EXTRACTED RECORDS:
•••••

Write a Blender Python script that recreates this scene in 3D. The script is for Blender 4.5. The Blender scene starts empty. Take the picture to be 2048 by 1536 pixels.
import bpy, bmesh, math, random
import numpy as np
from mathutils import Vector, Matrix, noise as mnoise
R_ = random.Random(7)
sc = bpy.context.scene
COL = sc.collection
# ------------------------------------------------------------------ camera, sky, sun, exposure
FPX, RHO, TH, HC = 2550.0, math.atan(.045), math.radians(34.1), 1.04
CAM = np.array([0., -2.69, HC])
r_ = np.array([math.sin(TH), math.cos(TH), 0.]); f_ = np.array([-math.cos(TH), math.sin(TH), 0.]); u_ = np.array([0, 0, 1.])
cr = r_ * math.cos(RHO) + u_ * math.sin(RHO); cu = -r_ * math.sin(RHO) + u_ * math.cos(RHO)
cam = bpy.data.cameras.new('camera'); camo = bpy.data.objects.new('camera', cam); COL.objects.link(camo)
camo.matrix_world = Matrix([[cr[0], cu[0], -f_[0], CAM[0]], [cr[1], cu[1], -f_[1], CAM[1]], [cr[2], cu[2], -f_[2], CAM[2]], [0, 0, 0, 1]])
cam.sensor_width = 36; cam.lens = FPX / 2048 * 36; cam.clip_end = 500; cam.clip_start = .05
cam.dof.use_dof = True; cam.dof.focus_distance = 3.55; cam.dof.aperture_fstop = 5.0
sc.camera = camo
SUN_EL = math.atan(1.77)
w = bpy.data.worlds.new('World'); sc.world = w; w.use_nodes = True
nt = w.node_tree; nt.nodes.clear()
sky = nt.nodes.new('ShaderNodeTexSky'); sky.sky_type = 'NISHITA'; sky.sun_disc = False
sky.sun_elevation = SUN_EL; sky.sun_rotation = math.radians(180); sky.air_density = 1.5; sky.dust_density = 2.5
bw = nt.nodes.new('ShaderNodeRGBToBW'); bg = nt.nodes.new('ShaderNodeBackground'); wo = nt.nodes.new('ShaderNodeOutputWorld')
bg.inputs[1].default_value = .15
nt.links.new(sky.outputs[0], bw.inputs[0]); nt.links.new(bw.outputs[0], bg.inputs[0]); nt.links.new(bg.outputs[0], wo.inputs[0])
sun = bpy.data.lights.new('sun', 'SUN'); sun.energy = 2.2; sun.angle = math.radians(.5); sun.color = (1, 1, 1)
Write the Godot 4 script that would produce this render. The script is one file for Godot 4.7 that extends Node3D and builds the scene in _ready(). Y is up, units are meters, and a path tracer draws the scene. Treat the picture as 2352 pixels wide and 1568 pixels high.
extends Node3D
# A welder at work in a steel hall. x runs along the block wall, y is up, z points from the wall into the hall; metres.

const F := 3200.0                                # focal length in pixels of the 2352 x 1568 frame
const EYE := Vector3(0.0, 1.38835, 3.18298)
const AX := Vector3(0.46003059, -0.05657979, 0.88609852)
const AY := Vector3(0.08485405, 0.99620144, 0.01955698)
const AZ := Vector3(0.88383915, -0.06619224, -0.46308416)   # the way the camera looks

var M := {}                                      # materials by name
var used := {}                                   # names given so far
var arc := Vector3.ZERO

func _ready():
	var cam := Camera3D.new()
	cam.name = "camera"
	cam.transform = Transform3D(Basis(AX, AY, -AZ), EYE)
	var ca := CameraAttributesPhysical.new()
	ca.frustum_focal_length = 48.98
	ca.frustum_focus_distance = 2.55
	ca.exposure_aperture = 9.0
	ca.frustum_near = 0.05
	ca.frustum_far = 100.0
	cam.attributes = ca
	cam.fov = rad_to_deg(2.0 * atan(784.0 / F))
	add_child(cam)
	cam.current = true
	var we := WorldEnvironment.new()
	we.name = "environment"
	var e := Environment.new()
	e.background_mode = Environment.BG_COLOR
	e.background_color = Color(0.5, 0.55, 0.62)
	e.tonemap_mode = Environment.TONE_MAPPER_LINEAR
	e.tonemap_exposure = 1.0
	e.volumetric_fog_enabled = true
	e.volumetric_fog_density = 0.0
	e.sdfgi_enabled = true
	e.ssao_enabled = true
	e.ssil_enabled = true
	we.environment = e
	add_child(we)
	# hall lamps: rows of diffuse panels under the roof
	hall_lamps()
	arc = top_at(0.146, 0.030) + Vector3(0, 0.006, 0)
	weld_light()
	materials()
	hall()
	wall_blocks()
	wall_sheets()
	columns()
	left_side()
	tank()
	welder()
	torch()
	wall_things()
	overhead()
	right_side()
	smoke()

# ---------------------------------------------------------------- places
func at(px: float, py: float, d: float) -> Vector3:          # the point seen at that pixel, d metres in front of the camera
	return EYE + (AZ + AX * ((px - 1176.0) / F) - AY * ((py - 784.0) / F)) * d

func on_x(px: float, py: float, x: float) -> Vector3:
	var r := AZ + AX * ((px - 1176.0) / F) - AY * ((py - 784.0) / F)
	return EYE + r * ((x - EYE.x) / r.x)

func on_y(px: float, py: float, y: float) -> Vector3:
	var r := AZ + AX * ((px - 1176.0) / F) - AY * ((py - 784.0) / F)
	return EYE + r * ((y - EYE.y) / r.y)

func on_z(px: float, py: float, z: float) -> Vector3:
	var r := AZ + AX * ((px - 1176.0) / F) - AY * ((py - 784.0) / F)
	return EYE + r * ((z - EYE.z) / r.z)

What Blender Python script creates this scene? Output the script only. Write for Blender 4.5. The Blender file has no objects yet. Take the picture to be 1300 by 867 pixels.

•••••

Using the entries above, repeat only the lines from the one containing "Write the Godot" through the one containing "# A welder at", end lines included.

Write the Godot 4 script that would produce this render. The script is one file for Godot 4.7 that extends Node3D and builds the scene in _ready(). Y is up, units are meters, and a path tracer draws the scene. Treat the picture as 2352 pixels wide and 1568 pixels high.
extends Node3D
# A welder at work in a steel hall. x runs along the block wall, y is up, z points from the wall into the hall; metres.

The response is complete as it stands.